Kenya’s capital is a city of dramatic inequalities which is why there is so much crime.
In his memoirs, the journalist Richard Dowden said there are two types of cities in Africa.
“Windows
down” places, like Dakar and Gaborone in Botswana where crime rates are
low and you can drive without looking around for robbers and “windows
up” ones like Nairobi and Johannesburg.
SHARP INEQUALITY
The sharp inequality in the city is what has made Sonko a hero in the slums.
He
may not have any well thought-out platform on how to change the
situation (just like Donald Trump who campaigned on a promise to save
the poor and then surrounded himself with rich bankers once in office)
but he speaks a language the masses understand.
Sixty
per cent of Nairobi’s population lives in slums which occupy less than
five per cent of the land mass of the capital, according to UN-Habitat.

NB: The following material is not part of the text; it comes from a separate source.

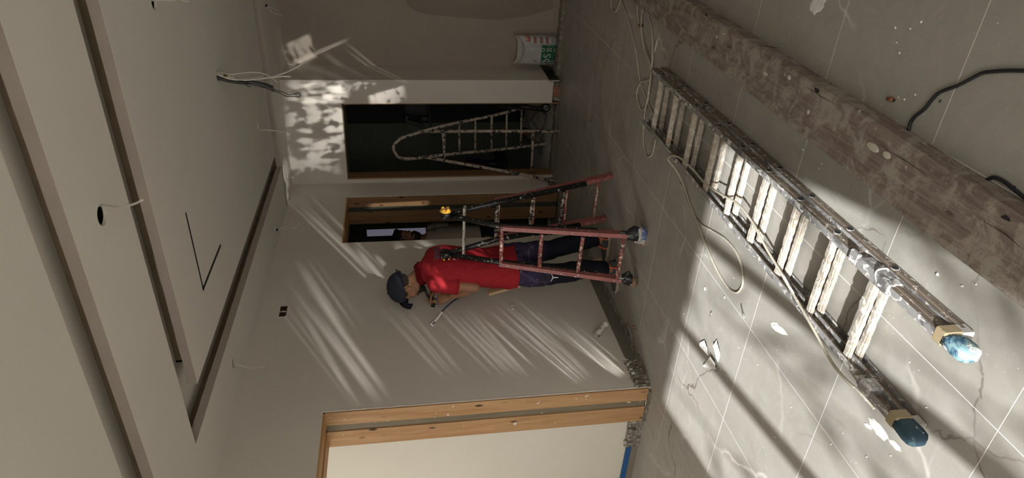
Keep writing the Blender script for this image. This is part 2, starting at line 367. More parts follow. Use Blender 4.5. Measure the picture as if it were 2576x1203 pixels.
def tube(bm, pts, r, seg=8, caps=True):
    pts = [Vector(p) for p in pts]; rr = r if isinstance(r, (list, tuple)) else [r]*len(pts)
    rings = []; prev = None
    for i, p in enumerate(pts):
        d = (pts[min(i+1, len(pts)-1)]-pts[max(i-1, 0)])
        if d.length < 1e-7: d = Vector((0, 0, 1))
        d.normalize()
        if prev is None: _, s, u = basis(d)
        else:
            s = (prev - d*prev.dot(d))
            if s.length < 1e-5: _, s, u = basis(d)
            s.normalize(); u = s.cross(d)
        prev = s
        rings.append([bm.verts.new(p+(s*math.cos(a)+u*math.sin(a))*rr[i]) for a in [2*math.pi*k/seg for k in range(seg)]])
    for A, B in zip(rings, rings[1:]):
        for k in range(seg): bm.faces.new((A[k], A[(k+1)%seg], B[(k+1)%seg], B[k]))
    if caps: bm.faces.new(rings[0][::-1]); bm.faces.new(rings[-1])
def spline(pts, n=6):
    """Catmull-Rom through the points"""
    P = [Vector(p) for p in pts]; P = [P[0]*2-P[1]]+P+[P[-1]*2-P[-2]]; out = []
    for i in range(1, len(P)-2):
        a, b, c, d = P[i-1:i+3]
        for k in range(n):
            t = k/n
            out.append(.5*((2*b)+(c-a)*t+(2*a-5*b+4*c-d)*t*t+(3*b-a-3*c+d)*t**3))
    out.append(P[-2]); return out
def ellipsoid(bm, c, r, rot=None, seg=16, rings=10):
    m = Matrix.Translation(Vector(c)) @ (rot.to_4x4() if rot is not None else Matrix()) @ Matrix.Diagonal((*r, 1))
    bmesh.ops.create_uvsphere(bm, u_segments=seg, v_segments=rings, radius=1, matrix=m)
def loft(bm, rings, caps=True):
    """rings of (centre, half x, half y) stacked upwards, or full point lists"""
    vs = []
    for r in rings:
        if len(r) == 3 and not hasattr(r[1], '__len__'):
            c, a, b = r; pts = [Vector(c)+Vector((a*math.cos(t), b*math.sin(t), 0)) for t in [2*math.pi*k/20 for k in range(20)]]
        else: pts = r
        vs.append([bm.verts.new(p) for p in pts])
    n = len(vs[0])
    for A, B in zip(vs, vs[1:]):
        for k in range(n): bm.faces.new((A[k], A[(k+1)%n], B[(k+1)%n], B[k]))
    if caps: bm.faces.new(vs[0][::-1]); bm.faces.new(vs[-1])
def baked(o):
    dg = bpy.context.evaluated_depsgraph_get(); dg.update()
    return bpy.data.meshes.new_from_object(o.evaluated_get(dg))
def fuse(bm, voxel, smooth=4, fac=.5):
    """overlapping volumes melted into one continuous skin"""
    me = bpy.data.meshes.new('tmp'); bmesh.ops.recalc_face_normals(bm, faces=bm.faces[:]); bm.to_mesh(me); bm.free()
    o = bpy.data.objects.new('tmp', me); COL.objects.link(o)
    m = o.modifiers.new('r', 'REMESH'); m.mode = 'VOXEL'; m.voxel_size = voxel
    if smooth: s = o.modifiers.new('s', 'SMOOTH'); s.iterations = smooth; s.factor = fac
    r = baked(o); bpy.data.objects.remove(o); bpy.data.meshes.remove(me)
    r.name = 'body'; return r
def cut(bm, cutters):
    """boolean difference, for real holes in boards"""
    me = bpy.data.meshes.new('tmp'); bmesh.ops.recalc_face_normals(bm, faces=bm.faces[:]); bm.to_mesh(me); bm.free()
    o = bpy.data.objects.new('tmp', me); COL.objects.link(o); hs = []
    for cb in cutters:
        m2 = bpy.data.meshes.new('cut'); bmesh.ops.recalc_face_normals(cb, faces=cb.faces[:]); cb.to_mesh(m2); cb.free()
        h = bpy.data.objects.new('cut', m2); COL.objects.link(h); hs.append(h)
        m = o.modifiers.new('b', 'BOOLEAN'); m.operation = 'DIFFERENCE'; m.solver = 'EXACT'; m.object = h
    r = baked(o)
    for h in hs+[o]: bpy.data.objects.remove(h)
    return r
def cyl(bm, c, r, h, axis=2, seg=20):
    d = Vector((0, 0, 0)); d[axis] = h/2; tube(bm, [Vector(c)-d, Vector(c)+d], r, seg)
def cylm(*a, **k): bm = BM(); cyl(bm, *a, **k); return bm
def text_bm(s, size, thick=.0008):
    c = bpy.data.curves.new('t', 'FONT'); c.body = s; c.size = size; c.extrude = thick; c.align_x = 'CENTER'; c.align_y = 'CENTER'
    c.resolution_u = 3
    o = bpy.data.objects.new('t', c); COL.objects.link(o); me = baked(o); bpy.data.objects.remove(o); bpy.data.curves.remove(c)
    bm = BM(); bm.from_mesh(me); bpy.data.meshes.remove(me); return bm
def place(bm, c, right, up):
    r = Vector(right).normalized(); u = Vector(up).normalized(); n = r.cross(u)
    m = Matrix((r, u, n)).transposed().to_4x4(); m.translation = Vector(c)
    bmesh.ops.transform(bm, matrix=m, verts=bm.verts); return bm
def project(bm, target, d, lift=.0012):
    """press a print onto a curved surface along direction d"""
    bmesh.ops.triangulate(bm, faces=bm.faces[:])
    bmesh.ops.subdivide_edges(bm, edges=[e for e in bm.edges if e.calc_length() > .02], cuts=2)
    tb = BM(); tb.from_mesh(target); tree = BVHTree.FromBMesh(tb); d = Vector(d).normalized()
    for v in bm.verts:
        h = tree.ray_cast(v.co-d*.6, d)
        if h[0] is not None: v.co = h[0]-d*lift
    tb.free(); return bm
def rough_strip(name, x0, x1, y0, y1, z0, z1, mat, parent=None, n=26, jit=.006, long_axis=0, kind=None):
    """uneven mortar bead: a box whose long faces are broken up"""
    bm = BM(); rows = []
    for i in range(n+1):
        t = i/n
        j = lambda s: (random.random()-.5)*2*jit*s
        if long_axis == 0:
            x = x0+(x1-x0)*t
            ps = [(x, y0+j(1), z0), (x, y0+j(1.2), z0+(z1-z0)*(.75+random.random()*.2)), (x, (y0+y1)/2+j(1), z1+j(.7)), (x, y1+j(1), z1*.9+j(.6)), (x, y1, z0)]
        else:
            y = y0+(y1-y0)*t
            ps = [(x0, y, z0), (x0+j(.3), y, z1+j(1.4)), ((x0+x1)/2+j(.4), y, z1+j(1.2)), (x1+j(1), y, z0+(z1-z0)*(.55+random.random()*.3)), (x1+j(1), y, z0)]
        rows.append([bm.verts.new(p) for p in ps])
    for A, B in zip(rows, rows[1:]):
        for k in range(5): bm.faces.new((A[k], A[(k+1)%5], B[(k+1)%5], B[k]))
    bm.faces.new(rows[0]); bm.faces.new(rows[-1][::-1])
    bmesh.ops.recalc_face_normals(bm, faces=bm.faces[:])
    return obj(name, bm, mat, parent, kind=kind)

XL, YB, ZC, YF = -3.106, 6.25, 2.657, 6.70      # left wall, wall with the dark doorway, lowered ceiling, hall wall
YW0, YW1 = -1.65, -1.53                          # garden wall behind the camera
ZD = 2.122                                       # lintel height of the rough openings
# ================================================================== SETTING
bm = BM(); box(bm, (-5.6, -1.65, -.12), (2.75, 8.3, -.0006))
floor = obj('floor', bm, M['joint'], kind='structure')
PX, PY = .594, .5925
full = BM(); box(full, (-PX/2+.0018, -PY/2+.0018, -.010), (PX/2-.0018, PY/2-.0018, 0))
tile_me = bpy.data.meshes.new('tile'); full.to_mesh(tile_me); full.free(); tile_me.materials.append(M['tile'])
for i in range(-3, 8):
    for j in range(-5, 10):
        x0, x1 = -1.93+(i)*PX, -1.93+(i+1)*PX; y0, y1 = 1.063+(j-1)*PY, 1.063+j*PY
        a, b, c, d = max(x0, XL-.3), min(x1, 2.6), max(y0, YW1), min(y1, 6.335)
        if b-a < .03 or d-c < .03: continue
        if (a, b, c, d) == (x0, x1, y0, y1):
            o = bpy.data.objects.new('tile', tile_me); COL.objects.link(o); o.location = ((x0+x1)/2, (y0+y1)/2, 0)
        else:
            tb = BM(); box(tb, (a+.0018, c+.0018, -.010), (b-.0018, d-.0018, 0)); o = obj('tile', tb, M['tile'])
        o.parent = floor
for (a, b) in (((-5.4, -1.5, -.01), (XL-.302, 8.2, 0)),):
    bm = BM(); box(bm, a, b); obj('passage_floor', bm, M['tile'], floor)
bm = BM(); box(bm, (XL-.3, 6.337, -.01), (2.6, 8.2, -.001)); obj('hall_floor', bm, M['screed'], floor)
rough_strip('mortar_bead', -2.02, 2.0, 6.345, 6.44, -.004, .040, M['screed'], floor, 60, .010)
rough_strip('mortar_bead', -3.05, -2.05, 6.30, 6.40, -.004, .014, M['screed'], floor, 26, .010)
rough_strip('mortar_bead', -3.40, -3.12, 3.06, 3.10, -.004, .010, M['screed'], floor, 12, .006)

# left wall with two openings
D3 = (1.15, 3.095); D2 = (5.092, 5.943)
bm = BM()
for y0, y1, z0, z1 in ((YW0, D3[0], 0, ZC+.12), (D3[0], D3[1], ZD, ZC+.12), (D3[1], D2[0], .0, ZC+.12), (D2[0], D2[1], ZD, ZC+.12), (D2[1], YB+.1, 0, ZC+.12)):
    box(bm, (XL-.30, y0, z0), (XL, y1, z1))
wall_left = obj('wall_left', bm, M['wall'], kind='structure')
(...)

Thirty per cent of Nairobi’s water is consumed by the 11-12 per cent of the population in the upper income strata.
“Nairobi
has some of the most dense, unsanitary and insecure slums in the
world,” the UN said in unusually stark language in one report.
BIGGEST ECONOMY
Why
is it that the fourth biggest economy in Sub-Saharan Africa allows its
people to live in conditions that are far worse than those in many other
countries on the continent?
Elites will be in trouble when voters stop voting along ethnic lines and start asking such sharp questions.
I
remain an optimist about Kenya’s future. The population will continue
to grow better educated and better connected and it’s hard to see how
tomorrow can be worse than yesterday.
But Kenya’s
continued progress depends on sorting out its contradictions. There are
few stable societies in which just a few live so comfortably while the
majority suffer.
Kenya will only know stability if
those in government focus on ensuring the national cake is shared more
widely and that policies are made with an eye to making the lives of the
poor majority better.
IMPROVE LIVES
Failure
to do this will result in the multiplication of populists who talk the
right talk but may not have the ideas needed to improve people’s lives.
The
best platform I have seen on how to make Nairobi a better place, for
example, has emerged from Miguna Miguna who is running on a radical
anti-graft platform and has articulated a well thought- out vision for
improving the capital.
We’ll see how he fares and the Sonko vs Kidero battle will be interesting as well.
If
Sonko wins, he will be a beneficiary of the years of criminal neglect
of the poor which is now being articulated in support for grassroots
mobilisers like Sonko and Waititu – and the rejection of comfortable
elites who run a rigged economy.
***
This
will be my last column on this space for a while. It has been an
immense privilege writing every week for a newspaper I grew up reading
obsessively but I need to take a break to recharge my batteries. Thanks
for your support over the years, dear readers.